Pili Delgado.- Todas las verdades tienen sus causas porque no tal verdad tan impenetrable como un espejo. En el recuento crítico de la violencia hay demasiadas escenas de horror y sangre narradas a veces en la voz en primera persona que le pertenece a los testigos presenciales y a los sobrevivientes, plasmadas en las páginas de nuestro presente.
La violencia creciente ahoga por igual: juegos de niños en los parques, dibujos en los cuadernos, letras en las canciones que escuchamos a diario, notas periodísticas que resultan vergonzosas. Pero tal vez no hay cosa más escalofriante en estas páginas del presente que cuando los habitantes comunes y corrientes, empiezan a contar, más con morbo que con rabia, más con conformismo que con horror e indignación las crónicas de sus encuentros cada vez más cercanos con la violencia. Preferimos recorrer caminos hacia la incredulidad que al deseo de venganza. Y digo venganza porque que tal vez no haya cosa más absurda que permanecer callado teniendo voz.
En ese reconocimiento del sentimiento: venganza, que es maravilloso y horrendo, humano y atroz, finalmente nos demos cuenta de lo que significa vivir en guerra, hacer la guerra, sufrir la guerra en el día con día.

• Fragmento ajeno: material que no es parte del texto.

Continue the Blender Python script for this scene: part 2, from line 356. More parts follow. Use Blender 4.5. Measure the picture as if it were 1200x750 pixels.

La cosa más espantosa y aterrorizante es que sólo toma unos cuantos momentos robar la tranquilidad, el amor y la inocencia de un niño, la ilusión de una familia que empieza o deshacer lo que el trabajo comunitario ha hecho por generaciones enteras. Difícil no asociar el hambre de poder, el reino imperante de la corrupción y la impunidad, con los hechos que forman nuestra realidad. No son gratuitos los consejos de no viajar por carretera, ni las sugerencias, sobre todo en ciertas ciudades, de no salir a cenar en lugares públicos ni mucho menos a bailar o divertirse. No son exageraciones y nada se ha calmado. No es exceso de cariño ni proclividad por el melodrama lo que provoca que cada despedida vaya precedida de un “cuídenseme mucho” y el abrazo apretado del que tiene incertidumbre de lo que vaya a suceder.
Mi temor es que, ese trabajo de generaciones enteras, ese trabajo amoroso y rutinario, dialógico y constante realizado por quienes tenemos esperanza se diluya en una generación indolente, conformista y ciega. Transmitiendo esta mística ojalatera: ojala los gobernantes fueran menos corruptos, ojala las policías fueran honestas, ojala la familia retomara su lugar, ojala la educación fuera más competente, ojala hubiera trabajo para todos, ojala, ojala.
El rojo, el azul, amarillo y los multicolores prometen y gritan con una urgencia puesta al revés porque la urgencia no es de ellos, es nuestra. Si estar en aprietos, en quiebra, sin alivio no logra despertarnos, recordemos que si la herradura le queda apretada, la mula patea. La urgencia es nuestra, escribamos donde nada está escrito invito a quienes usamos falda y a quienes usan pantalones que tengamos muchos calzones, que no estamos para prendas ligeras.
Llamamos como náufragas dichosas
a la embarcación que ha de salvarnos
la hemos llamado y,
le confiamos nuestro ser.
Pero no nos escucha.
No volveremos hacia la desesperanza
porque aún hay música
en nuestra alma que se resiste
a silenciarse.
Es el silencio de los prisioneros,
es la mudez de los cansados,
es el mundo enojado con la risa.
Los guardianes del infierno
rompen las cartas de auxilio.
Seguiremos llamando.
Seguiremos cantando
para que no canten ellos.
Hay, en la espera,
un rumor que viene el día,
que habrá una repartición de sol.
Y cuando sea de noche, siempre,
una tribu de risas y canciones.
Para que no canten ellos,
los funestos, los dueños del silencio.